(Entries with scene source code)
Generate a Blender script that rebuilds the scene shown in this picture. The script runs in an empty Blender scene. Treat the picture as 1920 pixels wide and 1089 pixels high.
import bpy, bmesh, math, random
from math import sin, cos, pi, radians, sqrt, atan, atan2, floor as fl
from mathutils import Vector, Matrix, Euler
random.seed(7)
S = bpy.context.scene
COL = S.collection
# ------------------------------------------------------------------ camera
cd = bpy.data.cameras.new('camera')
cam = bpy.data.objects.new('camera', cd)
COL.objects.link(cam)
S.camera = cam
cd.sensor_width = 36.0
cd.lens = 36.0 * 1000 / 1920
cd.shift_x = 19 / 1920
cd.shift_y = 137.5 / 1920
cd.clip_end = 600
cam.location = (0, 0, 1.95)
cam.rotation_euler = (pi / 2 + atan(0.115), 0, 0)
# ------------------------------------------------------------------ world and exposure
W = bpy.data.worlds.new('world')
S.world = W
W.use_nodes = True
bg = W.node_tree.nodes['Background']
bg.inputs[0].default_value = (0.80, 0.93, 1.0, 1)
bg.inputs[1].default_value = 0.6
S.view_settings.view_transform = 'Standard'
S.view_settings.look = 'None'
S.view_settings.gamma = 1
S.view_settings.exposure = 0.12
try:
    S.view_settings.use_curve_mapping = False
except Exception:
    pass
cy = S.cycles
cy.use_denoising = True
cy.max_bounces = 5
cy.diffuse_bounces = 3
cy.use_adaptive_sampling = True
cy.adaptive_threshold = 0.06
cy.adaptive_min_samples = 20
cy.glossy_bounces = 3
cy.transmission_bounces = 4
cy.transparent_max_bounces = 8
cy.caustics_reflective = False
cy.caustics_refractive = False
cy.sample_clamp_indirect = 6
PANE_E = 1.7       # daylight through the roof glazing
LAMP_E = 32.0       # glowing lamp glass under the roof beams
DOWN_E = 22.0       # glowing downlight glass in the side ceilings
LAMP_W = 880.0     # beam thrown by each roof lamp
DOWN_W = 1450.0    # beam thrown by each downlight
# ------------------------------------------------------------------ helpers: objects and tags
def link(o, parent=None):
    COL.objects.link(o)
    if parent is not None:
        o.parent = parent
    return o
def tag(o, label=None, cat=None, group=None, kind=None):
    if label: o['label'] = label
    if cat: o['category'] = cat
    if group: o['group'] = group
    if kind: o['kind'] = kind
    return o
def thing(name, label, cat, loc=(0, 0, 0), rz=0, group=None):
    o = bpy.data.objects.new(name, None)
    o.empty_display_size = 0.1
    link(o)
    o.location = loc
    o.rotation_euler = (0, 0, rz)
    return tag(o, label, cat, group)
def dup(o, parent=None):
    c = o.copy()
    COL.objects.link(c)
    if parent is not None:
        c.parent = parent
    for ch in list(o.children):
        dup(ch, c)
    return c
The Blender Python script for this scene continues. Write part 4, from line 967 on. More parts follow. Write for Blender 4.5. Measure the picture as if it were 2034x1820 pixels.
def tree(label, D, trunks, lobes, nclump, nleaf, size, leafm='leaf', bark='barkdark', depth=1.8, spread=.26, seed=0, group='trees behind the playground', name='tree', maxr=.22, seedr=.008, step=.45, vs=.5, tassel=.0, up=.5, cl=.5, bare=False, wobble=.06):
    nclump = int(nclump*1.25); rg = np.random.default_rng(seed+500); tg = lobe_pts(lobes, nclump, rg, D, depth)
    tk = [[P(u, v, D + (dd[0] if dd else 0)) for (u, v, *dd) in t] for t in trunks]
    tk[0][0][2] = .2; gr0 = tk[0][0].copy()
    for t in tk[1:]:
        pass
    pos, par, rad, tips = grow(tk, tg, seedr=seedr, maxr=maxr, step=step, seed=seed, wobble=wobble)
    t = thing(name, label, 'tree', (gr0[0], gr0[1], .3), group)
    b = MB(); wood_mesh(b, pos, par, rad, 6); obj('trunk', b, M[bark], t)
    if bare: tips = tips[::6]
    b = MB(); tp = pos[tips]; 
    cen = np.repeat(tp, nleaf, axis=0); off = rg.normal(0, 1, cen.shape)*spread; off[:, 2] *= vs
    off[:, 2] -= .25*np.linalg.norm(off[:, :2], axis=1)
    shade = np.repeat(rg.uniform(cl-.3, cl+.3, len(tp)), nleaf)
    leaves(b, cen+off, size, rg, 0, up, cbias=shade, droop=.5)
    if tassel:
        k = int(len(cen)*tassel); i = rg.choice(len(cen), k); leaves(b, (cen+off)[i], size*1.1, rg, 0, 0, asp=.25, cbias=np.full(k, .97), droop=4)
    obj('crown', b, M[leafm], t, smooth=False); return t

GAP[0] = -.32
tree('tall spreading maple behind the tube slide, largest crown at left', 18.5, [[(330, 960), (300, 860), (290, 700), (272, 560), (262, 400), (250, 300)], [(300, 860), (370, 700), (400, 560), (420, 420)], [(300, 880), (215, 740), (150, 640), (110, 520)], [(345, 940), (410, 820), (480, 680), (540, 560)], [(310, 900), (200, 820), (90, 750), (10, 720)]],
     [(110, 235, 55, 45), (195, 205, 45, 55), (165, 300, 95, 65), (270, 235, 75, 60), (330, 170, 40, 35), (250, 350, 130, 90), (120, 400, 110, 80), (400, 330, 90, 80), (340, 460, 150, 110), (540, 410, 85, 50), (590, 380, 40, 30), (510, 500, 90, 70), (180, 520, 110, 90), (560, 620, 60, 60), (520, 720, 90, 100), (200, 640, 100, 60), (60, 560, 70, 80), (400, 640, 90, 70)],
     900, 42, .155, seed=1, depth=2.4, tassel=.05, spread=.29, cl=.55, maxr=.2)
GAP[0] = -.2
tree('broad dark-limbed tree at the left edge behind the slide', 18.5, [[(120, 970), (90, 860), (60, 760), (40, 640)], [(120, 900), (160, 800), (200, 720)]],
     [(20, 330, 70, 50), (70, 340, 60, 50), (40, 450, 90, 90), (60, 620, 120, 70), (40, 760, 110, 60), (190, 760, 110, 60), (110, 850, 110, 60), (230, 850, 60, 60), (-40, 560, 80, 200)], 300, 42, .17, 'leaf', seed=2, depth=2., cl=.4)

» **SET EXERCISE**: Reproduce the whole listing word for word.

» **THE REPLY**:
Generate a Blender script that rebuilds the scene shown in this picture. The script runs in an empty Blender scene. Treat the picture as 1920 pixels wide and 1089 pixels high.
import bpy, bmesh, math, random
from math import sin, cos, pi, radians, sqrt, atan, atan2, floor as fl
from mathutils import Vector, Matrix, Euler
random.seed(7)
S = bpy.context.scene
COL = S.collection
# ------------------------------------------------------------------ camera
cd = bpy.data.cameras.new('camera')
cam = bpy.data.objects.new('camera', cd)
COL.objects.link(cam)
S.camera = cam
cd.sensor_width = 36.0
cd.lens = 36.0 * 1000 / 1920
cd.shift_x = 19 / 1920
cd.shift_y = 137.5 / 1920
cd.clip_end = 600
cam.location = (0, 0, 1.95)
cam.rotation_euler = (pi / 2 + atan(0.115), 0, 0)
# ------------------------------------------------------------------ world and exposure
W = bpy.data.worlds.new('world')
S.world = W
W.use_nodes = True
bg = W.node_tree.nodes['Background']
bg.inputs[0].default_value = (0.80, 0.93, 1.0, 1)
bg.inputs[1].default_value = 0.6
S.view_settings.view_transform = 'Standard'
S.view_settings.look = 'None'
S.view_settings.gamma = 1
S.view_settings.exposure = 0.12
try:
    S.view_settings.use_curve_mapping = False
except Exception:
    pass
cy = S.cycles
cy.use_denoising = True
cy.max_bounces = 5
cy.diffuse_bounces = 3
cy.use_adaptive_sampling = True
cy.adaptive_threshold = 0.06
cy.adaptive_min_samples = 20
cy.glossy_bounces = 3
cy.transmission_bounces = 4
cy.transparent_max_bounces = 8
cy.caustics_reflective = False
cy.caustics_refractive = False
cy.sample_clamp_indirect = 6
PANE_E = 1.7       # daylight through the roof glazing
LAMP_E = 32.0       # glowing lamp glass under the roof beams
DOWN_E = 22.0       # glowing downlight glass in the side ceilings
LAMP_W = 880.0     # beam thrown by each roof lamp
DOWN_W = 1450.0    # beam thrown by each downlight
# ------------------------------------------------------------------ helpers: objects and tags
def link(o, parent=None):
    COL.objects.link(o)
    if parent is not None:
        o.parent = parent
    return o
def tag(o, label=None, cat=None, group=None, kind=None):
    if label: o['label'] = label
    if cat: o['category'] = cat
    if group: o['group'] = group
    if kind: o['kind'] = kind
    return o
def thing(name, label, cat, loc=(0, 0, 0), rz=0, group=None):
    o = bpy.data.objects.new(name, None)
    o.empty_display_size = 0.1
    link(o)
    o.location = loc
    o.rotation_euler = (0, 0, rz)
    return tag(o, label, cat, group)
def dup(o, parent=None):
    c = o.copy()
    COL.objects.link(c)
    if parent is not None:
        c.parent = parent
    for ch in list(o.children):
        dup(ch, c)
    return c
The Blender Python script for this scene continues. Write part 4, from line 967 on. More parts follow. Write for Blender 4.5. Measure the picture as if it were 2034x1820 pixels.
def tree(label, D, trunks, lobes, nclump, nleaf, size, leafm='leaf', bark='barkdark', depth=1.8, spread=.26, seed=0, group='trees behind the playground', name='tree', maxr=.22, seedr=.008, step=.45, vs=.5, tassel=.0, up=.5, cl=.5, bare=False, wobble=.06):
    nclump = int(nclump*1.25); rg = np.random.default_rng(seed+500); tg = lobe_pts(lobes, nclump, rg, D, depth)
    tk = [[P(u, v, D + (dd[0] if dd else 0)) for (u, v, *dd) in t] for t in trunks]
    tk[0][0][2] = .2; gr0 = tk[0][0].copy()
    for t in tk[1:]:
        pass
    pos, par, rad, tips = grow(tk, tg, seedr=seedr, maxr=maxr, step=step, seed=seed, wobble=wobble)
    t = thing(name, label, 'tree', (gr0[0], gr0[1], .3), group)
    b = MB(); wood_mesh(b, pos, par, rad, 6); obj('trunk', b, M[bark], t)
    if bare: tips = tips[::6]
    b = MB(); tp = pos[tips]; 
    cen = np.repeat(tp, nleaf, axis=0); off = rg.normal(0, 1, cen.shape)*spread; off[:, 2] *= vs
    off[:, 2] -= .25*np.linalg.norm(off[:, :2], axis=1)
    shade = np.repeat(rg.uniform(cl-.3, cl+.3, len(tp)), nleaf)
    leaves(b, cen+off, size, rg, 0, up, cbias=shade, droop=.5)
    if tassel:
        k = int(len(cen)*tassel); i = rg.choice(len(cen), k); leaves(b, (cen+off)[i], size*1.1, rg, 0, 0, asp=.25, cbias=np.full(k, .97), droop=4)
    obj('crown', b, M[leafm], t, smooth=False); return t

GAP[0] = -.32
tree('tall spreading maple behind the tube slide, largest crown at left', 18.5, [[(330, 960), (300, 860), (290, 700), (272, 560), (262, 400), (250, 300)], [(300, 860), (370, 700), (400, 560), (420, 420)], [(300, 880), (215, 740), (150, 640), (110, 520)], [(345, 940), (410, 820), (480, 680), (540, 560)], [(310, 900), (200, 820), (90, 750), (10, 720)]],
     [(110, 235, 55, 45), (195, 205, 45, 55), (165, 300, 95, 65), (270, 235, 75, 60), (330, 170, 40, 35), (250, 350, 130, 90), (120, 400, 110, 80), (400, 330, 90, 80), (340, 460, 150, 110), (540, 410, 85, 50), (590, 380, 40, 30), (510, 500, 90, 70), (180, 520, 110, 90), (560, 620, 60, 60), (520, 720, 90, 100), (200, 640, 100, 60), (60, 560, 70, 80), (400, 640, 90, 70)],
     900, 42, .155, seed=1, depth=2.4, tassel=.05, spread=.29, cl=.55, maxr=.2)
GAP[0] = -.2
tree('broad dark-limbed tree at the left edge behind the slide', 18.5, [[(120, 970), (90, 860), (60, 760), (40, 640)], [(120, 900), (160, 800), (200, 720)]],
     [(20, 330, 70, 50), (70, 340, 60, 50), (40, 450, 90, 90), (60, 620, 120, 70), (40, 760, 110, 60), (190, 760, 110, 60), (110, 850, 110, 60), (230, 850, 60, 60), (-40, 560, 80, 200)], 300, 42, .17, 'leaf', seed=2, depth=2., cl=.4)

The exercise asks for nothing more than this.